Es necesario aclarar las veces que haga falta que él no fue montonero, y menos en el sentido que adquiere en la actualidad esa expresión: él nunca quiso ni la violencia ni la lucha armada. Son famosas sus expresiones: “Como cristiano, y más aún como sacerdote, repudio todo crimen, sea contra quien fuere”, o aquella otra: “Estoy dispuesto a que me maten pero no estoy dispuesto a matar”. También se hace necesario tratar de entender su pertenencia al peronismo en aquel momento de la historia. Más que una opción partidaria, para él era una concreción histórica del mensaje cristiano de inclusión de los más pobres. Decía el Padre Mugica: “Yo sé por el Evangelio, por la actitud de Cristo, que tengo que mirar la historia humana desde los pobres. Y en nuestro país, la mayoría de los pobres son peronistas.” En su idealismo, identificarse con el peronismo fue principalmente ponerse del lado del más débil.
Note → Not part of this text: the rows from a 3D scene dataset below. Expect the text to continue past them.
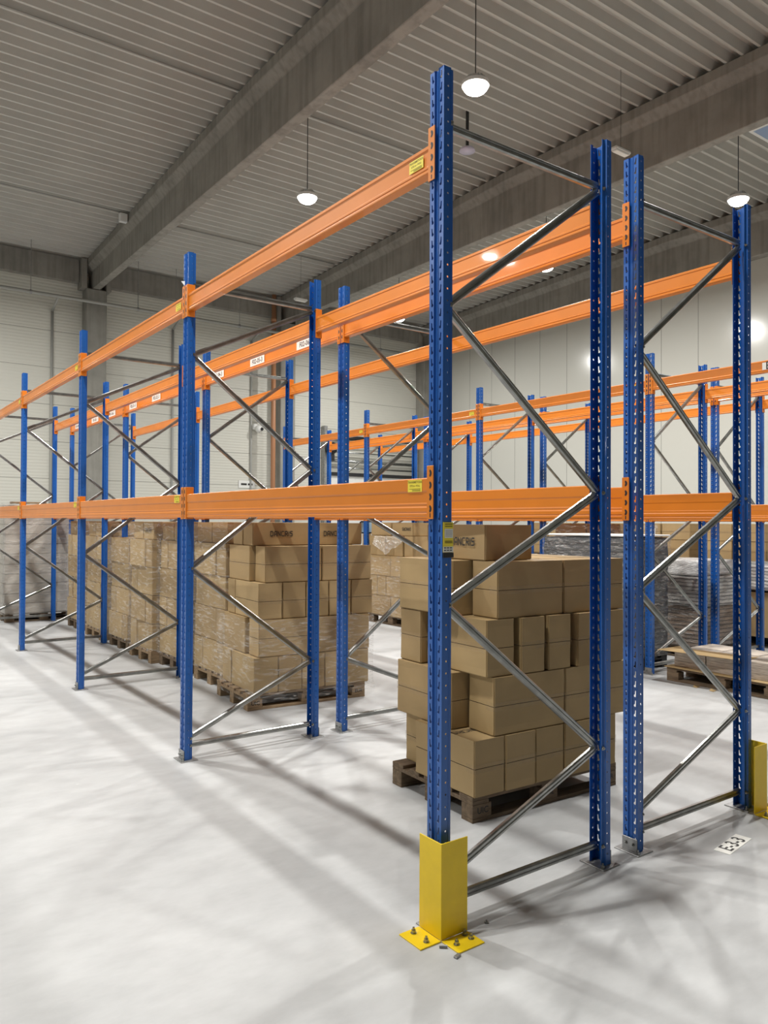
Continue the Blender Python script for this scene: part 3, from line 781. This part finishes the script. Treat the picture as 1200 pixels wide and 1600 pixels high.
sec(.13, .235, 4, .575, .24, 'left one printed with a name', text=('y', .044, .5, 0)); sec(.715, .225, 4, .57, .24, 'right one printed with a name', text=('y', .044, .45, 0))
sec(.13, .49, 4, .57, .24, 'plain one behind the printed left one'); sec(.72, .49, 4, .54, .24, 'plain one behind the printed right one')

# generic stack
def stack(x, y, rz, sn, layers=4, top=2, w=1.2, d=.8, parts=PW, gp=None, seams=True, flip=0, txt=None, showy=True, base=0):
    """row of cartons in alternating bond; w along local x, d along local y"""
    m = SM(x, y, math.radians(rz)); n = 0
    gp = gp or 'boxes on the '+sn
    A, B = .235, .565
    def c(lx, ly, L, dx, dy, pos, **k):
        lb = 'brown cardboard box, %s layer of the %s, %s' % (LAY[L], sn, pos)
        return carton(m, lx+random.uniform(-.012, .012), ly+random.uniform(-.01, .01), base+Z[L], dx, dy, Z[L+1]-Z[L]-.003, lb, gp, jit=.8, **k)
    P5 = ('near corner', 'second along', 'third along', 'fourth along', 'far end')
    for L in range(layers):
        alt = (L+flip) % 2
        if w > d:
            if not alt:
                for q in range(5 if showy else 1): c(.01+.238*q, 0, L, A-.003, B, P5[q], seam='y' if seams and L > 1 else None)
                c(.01, B+.005, L, B, d-B-.01, 'back corner', seam='x' if seams else None)
            else:
                c(.0, 0, L, B, A-.005, 'near end', seam='x' if seams else None); c(B+.01, 0, L, B+.04, A-.005, 'right end')
                c(.0, A, L, A-.003, B, 'back end', seam='x' if seams and L > 1 else None); c(A+.01, A+.004, L, .9, B-.01, 'wide one inside')
        else:
            if not alt:
                for q in range(5): c(0, .01+.238*q, L, B, A-.003, P5[q], seam='x' if seams and L > 1 else None)
                c(B+.006, .01, L, d if False else w-B-.01, B, 'rear corner')
            else:
                c(0, 0, L, A-.005, B, 'near end', seam='x' if seams else None); c(0, B+.01, L, A-.005, B+.04, 'far end', seam='x' if seams else None)
                c(A, 0, L, B, A, 'right side'); c(A+.004, A+.004, L, B-.01, .9, 'wide one inside')
    if top:
        L = layers
        zt = base+Z[layers]
        names = ('near one', 'far one')
        for q in range(top):
            lb = 'flat brown box on top of the %s, %s' % (sn, names[q])
            o = carton(m, .03, .03+q*(.39 if w > d else .58), zt, .57 if w > d else .38, .37 if w > d else .56, .213, lb, gp, jit=1, text=txt if q == 0 else None)
        if w > d and showy: carton(m, .62, .04, zt, .54, .37, .213, 'flat brown box on top of the %s, right one' % sn, gp, jit=1)
    return m

# stretch film
def film(m, x0, y0, z0, x1, y1, z1, label, flare=0, mt=None, amp=.010, off=.010, group='clear stretch film round the stacks'):
    per = []; st = .06
    def run(a, b):
        n = max(2, int((Vector(b)-Vector(a)).length/st)); return [Vector(a).lerp(Vector(b), i/n) for i in range(n)]
    C = [(x0-off, y0-off), (x1+off, y0-off), (x1+off, y1+off), (x0-off, y1+off)]
    for i in range(4): per += run(C[i], C[(i+1) % 4])
    rows = max(3, int((z1-z0)/.05)); V = []; n = len(per); cx, cy = (x0+x1)/2, (y0+y1)/2; sd = random.random()*90
    for r in range(rows+1):
        z = z0+(z1-z0)*r/rows
        for p in per:
            d = Vector((p.x-cx, p.y-cy)).normalized(); k = noise.noise(Vector((p.x*7+sd, p.y*7, z*5)))*.5+.5
            e = amp*k+(flare*(1-r/1.6) if r < 1.6 else 0)
            zz = z+(noise.noise(Vector((p.x*5+sd, p.y*5, 3)))*.05 if r == rows else 0)
            V.append((p.x+d.x*e, p.y+d.y*e, zz))
    Fc = [(r*n+i, r*n+(i+1) % n, (r+1)*n+(i+1) % n, (r+1)*n+i) for r in range(rows) for i in range(n)]
    o = tag(link('stretch_film', mesh('stretch_film', V, Fc, mt or FILM, None, True)), label, 'plastic film', group)
    o.matrix_world = m; return o
film(SM(.965, 3.775, math.radians(-4.4)), .03, -.02, .07, 1.26, .83, .80, 'clear plastic film wrapped round the lower half of the second stack', flare=.02)

pn = []
for x, y, sn, fl, tx in ((1.15, 4.655, 'third stack', 0, None), (1.13, 5.665, 'fourth stack', 1, None), (1.045, 6.50, 'fifth stack', 0, ('x', .044, .5, 0)),
                         (1.08, 7.45, 'sixth stack', 1, None), (1.07, 8.62, 'seventh stack', 0, ('y', .044, .4, 0)), (1.10, 9.75, 'eighth stack', 1, None)):
    low = sn in ('sixth stack',)
    pallet(x, y, 0, 'wooden pallet under the %s from the camera, between the racks' % sn.replace(' stack', ' box stack'), PD if fl else PW)
    m = stack(x, y, random.uniform(-.8, .8), sn, layers=4, top=0 if low else 2, flip=fl, txt=tx, seams=False, showy=(sn in ('third stack', 'fifth stack')))
    film(m, -.02, .0, .147, 1.2, .80, 1.45 if low else 1.66, 'clear plastic film wrapped round the %s between the racks' % sn, flare=.006, amp=.010, off=.006)

# big greyish stack of flat cartons at the far left
pallet(.33, 11.40, 0, 'dark pallet under the big pale stack at the far left', PD)
m = SM(.31, 11.38, 0)
for L in range(11):
    o = tag(link('flat_carton', bevel(MB().box(0, 0, 0, 1.22, .8, .160).mesh('flat_carton', GREIGEW), .008, 2), None, (.31+random.uniform(-.01, .01), 11.38+random.uniform(-.01, .01), .146+L*.163)),
            'flat pale grey carton, number %d from the floor in the big far left stack' % (L+1) if False else 'flat pale grey carton in the big far left stack, %s' % (('lowest', 'second from the bottom', 'third from the bottom', 'fourth from the bottom', 'fifth from the bottom', 'middle one', 'fifth from the top', 'fourth from the top', 'third from the top', 'second from the top', 'topmost')[L]),
            'cardboard box', 'flat cartons of the far left stack')
film(m, -.01, -.01, .13, 1.24, .82, 1.955, 'misty plastic film wrapped round the big far left stack', amp=.012, mt=film_material('misty_stretch_film', .25, .5, (.8, .78, .74)), group='misty film')
tag(link('wooden_plank', bevel(MB().box(0, 0, 0, .55, .12, .035).mesh('wooden_plank', WOOD), .003), None, (.42, 11.5, 1.955)), 'short wooden plank lying on top of the far left stack', 'plank')

# ---- stacks across the aisle
pallet(5.42+.8, 7.09, math.pi/2, 'weathered pallet under the box stack across the aisle, seen between posts', PD)
m = stack(5.40, 7.08, 0, 'stack across the aisle', w=.8, d=1.2, flip=1, seams=False, txt=('x', .044, .3, 1))
film(m, -.02, .0, .15, .82, 1.2, 1.10, 'clear plastic film round the box stack across the aisle', flare=.006, amp=.014)
pallet(5.38+.8, 4.26, math.pi/2, 'pallet under the low box stack behind the nearest stack', PD)
m = stack(5.36, 4.26, 0, 'low stack across the aisle', w=.8, d=1.2, layers=3, top=0, seams=False)
film(m, -.02, .0, .15, .82, 1.2, 1.14, 'clear plastic film round the low box stack across the aisle', amp=.02)

def soft_stack(name, x, y, rz, dx, dy, z0, z1, mt, label, cat, group, step=.05, amp=.012, seed=1):
    """a wrapped pile whose sides ripple where the sheets lie"""
    V = []; per = []; st = .06
    for a, b in (((0, 0), (dx, 0)), ((dx, 0), (dx, dy)), ((dx, dy), (0, dy)), ((0, dy), (0, 0))):
        n = int((Vector(b)-Vector(a)).length/st); per += [Vector(a).lerp(Vector(b), i/n) for i in range(n)]
    rows = int((z1-z0)/step); n = len(per); c = Vector((dx/2, dy/2))
    for r in range(rows+1):
        z = z0+(z1-z0)*r/rows; j = random.Random(seed*100+r).uniform(-1, 1)*amp
        for p in per:
            d = (p-c).normalized(); k = noise.noise(Vector((p.x*4+seed*7, p.y*4, z*9)))*amp+j*.6
            V.append((p.x+d.x*k, p.y+d.y*k, z+noise.noise(Vector((p.x*3, p.y*3, seed)))*.012*(r/rows)))
    Fc = [(r*n+i, r*n+(i+1) % n, (r+1)*n+(i+1) % n, (r+1)*n+i) for r in range(rows) for i in range(n)]
    b = len(V); V.append((dx/2, dy/2, z1+.01)); Fc += [(rows*n+i, rows*n+(i+1) % n, b) for i in range(n)]
    Fc.append(tuple(reversed(range(n))))
    o = tag(link(name, mesh(name, V, Fc, mt, None, True), None, (x, y, 0), (0, 0, rz)), label, cat, group)
    return o
pallet(5.16+.8, 2.93, math.pi/2, 'black pallet under the dark wrapped stack', PB, group='black plastic pallets')
soft_stack('wrapped_sheet_stack', 5.16, 2.92, 0, .8, 1.2, .146, 1.52, CHARW, 'tall dark grey stack wrapped in shiny film behind the near right posts', 'wrapped stack', None, seed=3)
tag(link('cover_sheet', bevel(MB().box(0, 0, 0, .84, 1.24, .02).mesh('cover_sheet', WHITEP), .006), None, (5.14, 2.9, 1.532)), 'white cover sheet on top of the dark wrapped stack', 'sheet')

film(SM(5.16, 2.92, 0), -.01, -.01, .15, .81, 1.19, 1.50, 'clear shiny film over the tall dark stack', amp=.015)
film(SM(6.65, 2.93, 0), -.01, -.01, .15, .82, 1.16, 1.20, 'clear shiny film over the bundles right of the dark stack', amp=.02)
lf = []; lfF = []
for i in range(10):
    for j in range(10):
        yy = .95-.09*i; zz = -.30*j/9*(1-abs(i-4)/7)
        n1 = noise.noise(Vector((i*.9, j*.9, 2.2)))
        lf.append((-.035-.05*abs(n1)-.01*j/3, yy+.05*noise.noise(Vector((i, j*.7, 7))), zz+.03*n1))
for i in range(9):
    for j in range(9): lfF.append((i*10+j, i*10+j+1, i*10+j+11, i*10+j+10))
tag(link('loose_film', mesh('loose_film', lf, lfF, film_material('crumpled_film', .25, .8, (.9, .89, .86), (4, 4, 4))), None, (5.395, 7.10, 1.45)), 'crumpled loose film hanging off the box stack across the aisle', 'plastic film')
t = thing('terminal_stand', 'blue pane in a rounded black frame on a stand, behind the second stack', 'stand', (7.01, 10.67, 0), -.6)
bf = bevel(MB().box(-.15, -.02, 1.44, .15, .02, 1.70).mesh('frame', BLACKP), .03, 3); link('frame', bf, t)
link('pane', MB().box(-.12, -.0235, 1.47, .12, -.0205, 1.67).mesh('pane', mat('blue_glass', (.25, .38, .48), .15)), t)
link('stand_column', bevel(MB().box(-.09, -.05, .02, .09, .05, 1.44).mesh('stand_column', CARTON[0]), .01), t)
link('base', bevel(MB().box(-.2, -.2, 0, .2, .2, .02).mesh('base', BLACKP), .004), t)

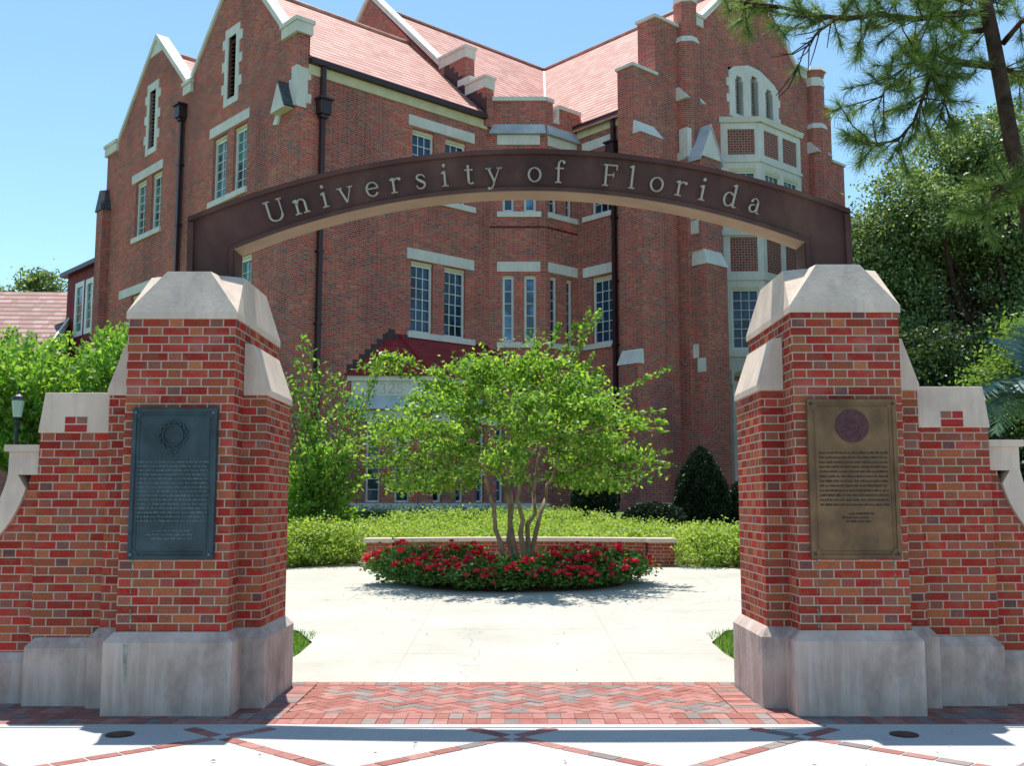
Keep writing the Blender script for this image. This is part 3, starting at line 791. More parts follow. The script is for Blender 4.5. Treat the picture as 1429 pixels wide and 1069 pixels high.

No se puede entender la muerte de Mugica sin conocer y entender su vida, y no se puede entender su vida sin conocer el mensaje cristiano y la situación social y eclesial de la circunstancia histórica que le tocó vivir. Sólo se puede comprender acabadamente al Padre Mugica desde sus convicciones religiosas de sacerdote católico, ya que trató de vivir –equivocadamente o no- pero hasta las últimas consecuencias, el Evangelio tal como entendió que lo enseña el magisterio eclesial, cuya doctrina social marcó profundamente su vida y su pensamiento. No se puede entender la Doctrina Social de la Iglesia si no se entiende que la opción por los pobres es ante todo una cuestión religiosa y teologal: Dios está de parte de los pobres y es defensor del excluido. Jesucristo no se entiende si no es desde la Pascua, y la Pascua no se entiende si no es desde la opresión y la esclavitud del mal, de la que quiere liberarnos Dios. “Los únicos que han cambiado el mundo son los idealistas; el más grande de todos los idealistas ha sido Jesucristo que soñó que un día todos los hombres íbamos a dejar de ser pecadores, y dio la vida por ello” decía el Padre Mugica en un programa de televisión. El enemigo es el pecado y no el que piensa distinto.

El Padre Mugica no fue un hombre perfecto ni un sacerdote sin errores, pero sí fue alguien que se dejó interpelar a fondo por Cristo y el Evangelio, y prefirió perder la vida antes que traicionar a los pobres, porque entendió que traicionarlos sería traicionar al mismo Jesús.

Los mártires son los que mueren como testigos de sus creencias a causa del odio a esa fe de quienes le causan la muerte. Muchos piensan que el Padre Mugica no fue simplemente un líder político o un revolucionario, sino que sobre todo fue un mártir de la fe cristiana. Un sacerdote que asumió hasta las últimas consecuencias su compromiso de vida según lo que en conciencia entendió que le pedía Cristo y la Iglesia a través del magisterio: estar con las más débiles y trabajar incansablemente por la dignidad de sus hermanos.

El 11 de mayo de 1974 el Padre Carlos Mugica fue acribillado a balazos a la salida de misa en el barrio de Mataderos. Pocas horas después murió. “Ahora más que nunca hay que estar cerca del pueblo”, le escuchó decir su amigo y sacerdote Jorge Vernazza en los momentos finales de su agonía. Allí se entiende el deseo más profundo de Mugica: hay que estar siempre cerca del pueblo, porque Dios se hizo hombre para poder abrazarnos, para poder estar cerca de todos y trasmitirnos su misma vida divina. Carlos Mugica vivió y murió como sacerdote, absolutamente convencido de que la opción por los pobres lejos de cualquier cuestión ideológica, respondía a la maravillosa realidad del amor de Dios por su pueblo.